4. Isaiah introduces us to Immanuel, Prince of Peace

  Isaiah lived in troubled times. Powerful enemies planted fear in peoples’ hearts. (Isa 7-9) Planting fear is one of the main tactics of the devil. He still works to plant fear. The ISIS Muslim fanatics murder innocent people by beheading them publicly, with the world looking on. The fear they plant has produced thousands of homeless refugees.

  Isaiah prophesied about Immanuel’s coming. (Isa 7:14b “The virgin will conceive and give birth to a son, and will call him Immanuel.” – God with us.) Isaiah tells us that Immanuel is the Prince of Peace. He is the one who can restore peace. Isaiah wrote: “For to us a child is born, to us a son is given, and the government will be on his shoulders. And he will be called Wonderful Counselor, Mighty God, Everlasting Father, Prince of Peace.” (Isa 9:6)

  Jesus is the Prince of Peace. God promises: “Thou wilt keep him in perfect peace, whose mind is stayed on Thee, because he trusts in Thee.” (Isa 26:3, RSV) When I was in college, the Korean War was going on. America sent soldiers to fight for peace and freedom. War could not bring real peace.
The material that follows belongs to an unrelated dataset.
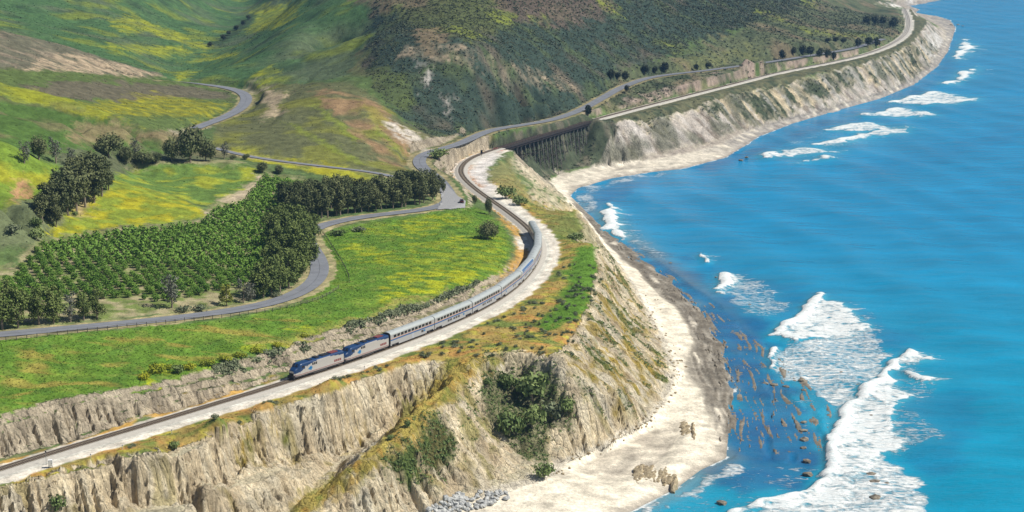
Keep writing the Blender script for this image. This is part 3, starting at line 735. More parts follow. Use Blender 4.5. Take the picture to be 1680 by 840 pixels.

After I met Jesus, I found peace for the first time.  The peace of Christ ruling in my heart gives me peace.

  Let’s look at Colossians 3:15 again. “Let the peace of Christ rule in your hearts, since as members of one body you were called to peace. And be thankful.” My life and yours is a joyful journey when the peace of Christ, Shalom, is ruling in our hearts. When we love one another and build up his body, we have this peace. If I lose peace, I must pray and ask Immanuel to restore his peace and to let his peace rule in my heart.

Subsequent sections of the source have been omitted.